But as countries lost commercial airlines and customers lost the ability to fly through traditional means, business aviation saw an increase, specifically in North America, where it has boomed in the past year. “People flocked to the safe environment of chartering a plane,” Chick said. “We have seen an increase in the business and aircraft traffic. It was a struggle, and we were under strain and uncertainty in the past year, but the industry is coming back.”


Chick said the greatest demand of his job is the need for adaptability. Maintaining constant contact with nearly 50 service centers in various time zones means he must know the needs of the customers, the region, the aircraft and the company at any moment.

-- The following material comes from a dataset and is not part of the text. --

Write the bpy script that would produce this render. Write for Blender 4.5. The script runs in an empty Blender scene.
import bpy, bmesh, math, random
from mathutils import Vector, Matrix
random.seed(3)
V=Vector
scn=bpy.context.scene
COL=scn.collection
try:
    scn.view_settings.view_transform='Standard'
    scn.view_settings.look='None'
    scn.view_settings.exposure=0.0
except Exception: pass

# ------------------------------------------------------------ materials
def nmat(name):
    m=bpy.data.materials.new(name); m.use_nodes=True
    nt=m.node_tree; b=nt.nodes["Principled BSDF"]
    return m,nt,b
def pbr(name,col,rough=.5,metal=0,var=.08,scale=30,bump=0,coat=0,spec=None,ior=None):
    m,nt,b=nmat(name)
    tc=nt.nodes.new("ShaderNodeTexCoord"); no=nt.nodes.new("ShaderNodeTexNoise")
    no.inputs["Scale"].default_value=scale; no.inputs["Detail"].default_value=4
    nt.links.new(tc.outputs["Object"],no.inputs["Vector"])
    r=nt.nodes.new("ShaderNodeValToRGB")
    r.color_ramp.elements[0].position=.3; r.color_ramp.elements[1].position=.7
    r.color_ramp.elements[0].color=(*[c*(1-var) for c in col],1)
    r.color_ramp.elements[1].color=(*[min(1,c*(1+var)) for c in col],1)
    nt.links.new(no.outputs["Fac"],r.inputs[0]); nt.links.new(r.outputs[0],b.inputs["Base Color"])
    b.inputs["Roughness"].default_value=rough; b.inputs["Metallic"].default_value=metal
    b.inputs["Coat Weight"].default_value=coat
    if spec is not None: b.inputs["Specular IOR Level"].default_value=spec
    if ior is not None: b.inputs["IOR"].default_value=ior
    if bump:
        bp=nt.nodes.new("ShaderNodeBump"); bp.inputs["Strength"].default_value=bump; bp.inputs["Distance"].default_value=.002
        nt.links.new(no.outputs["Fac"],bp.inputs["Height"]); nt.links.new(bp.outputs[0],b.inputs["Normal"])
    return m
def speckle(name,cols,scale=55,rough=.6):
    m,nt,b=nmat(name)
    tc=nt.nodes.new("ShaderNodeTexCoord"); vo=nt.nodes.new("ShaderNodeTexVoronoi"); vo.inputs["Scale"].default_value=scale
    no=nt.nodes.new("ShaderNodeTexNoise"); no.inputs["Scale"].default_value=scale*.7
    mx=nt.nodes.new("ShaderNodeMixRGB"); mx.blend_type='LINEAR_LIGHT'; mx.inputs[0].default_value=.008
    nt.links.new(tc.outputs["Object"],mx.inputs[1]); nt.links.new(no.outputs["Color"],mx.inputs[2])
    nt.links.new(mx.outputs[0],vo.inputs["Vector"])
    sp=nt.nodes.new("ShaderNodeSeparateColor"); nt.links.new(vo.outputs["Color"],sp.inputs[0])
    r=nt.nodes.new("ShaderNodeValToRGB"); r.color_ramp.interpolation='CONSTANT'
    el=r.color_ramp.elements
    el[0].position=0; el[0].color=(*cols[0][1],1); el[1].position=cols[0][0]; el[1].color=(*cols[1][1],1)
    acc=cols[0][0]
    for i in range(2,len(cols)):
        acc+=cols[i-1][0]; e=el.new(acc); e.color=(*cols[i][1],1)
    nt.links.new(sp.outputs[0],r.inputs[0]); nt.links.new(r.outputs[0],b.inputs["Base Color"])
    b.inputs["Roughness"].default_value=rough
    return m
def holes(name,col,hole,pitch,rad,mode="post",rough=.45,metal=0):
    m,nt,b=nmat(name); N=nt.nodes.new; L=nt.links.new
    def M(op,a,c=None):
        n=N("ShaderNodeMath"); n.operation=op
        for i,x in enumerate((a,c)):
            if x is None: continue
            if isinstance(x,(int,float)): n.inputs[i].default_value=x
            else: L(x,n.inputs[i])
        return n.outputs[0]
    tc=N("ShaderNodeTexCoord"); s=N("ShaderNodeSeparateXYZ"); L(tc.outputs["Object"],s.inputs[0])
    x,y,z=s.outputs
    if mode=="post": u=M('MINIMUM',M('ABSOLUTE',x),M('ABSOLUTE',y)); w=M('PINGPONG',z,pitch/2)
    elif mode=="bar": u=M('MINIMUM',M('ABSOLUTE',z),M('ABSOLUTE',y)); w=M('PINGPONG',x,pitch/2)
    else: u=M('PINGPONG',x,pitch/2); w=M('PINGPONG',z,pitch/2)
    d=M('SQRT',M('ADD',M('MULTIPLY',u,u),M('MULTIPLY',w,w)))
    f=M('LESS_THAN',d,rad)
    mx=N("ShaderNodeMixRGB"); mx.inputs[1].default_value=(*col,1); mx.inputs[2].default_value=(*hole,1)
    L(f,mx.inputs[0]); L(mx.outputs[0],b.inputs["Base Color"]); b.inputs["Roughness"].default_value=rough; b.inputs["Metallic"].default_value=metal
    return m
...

Yet this expanded territory has not displaced “old school” habits like picking up the telephone to speak instead of relying on constant streams of text messaging. Making time to pick up the phone is critical to productive communication and is integral to his role, even if that role no longer includes management of the day-to-day, Chick said.


MASTERING SALES FORCE AND G-FORCE


“Worldwide is a big territory, but it is primarily a strategic kind of role,” Chick explained. “The objective is to balance the needs of the customer and the company, to finance and shape the medium- and long-term plans.” Indeed, the strategic nature of the role is critical enough that Chick reports directly to Jean Kayanakis, Senior Vice President, Worldwide Falcon Customer Service & Service Center Network.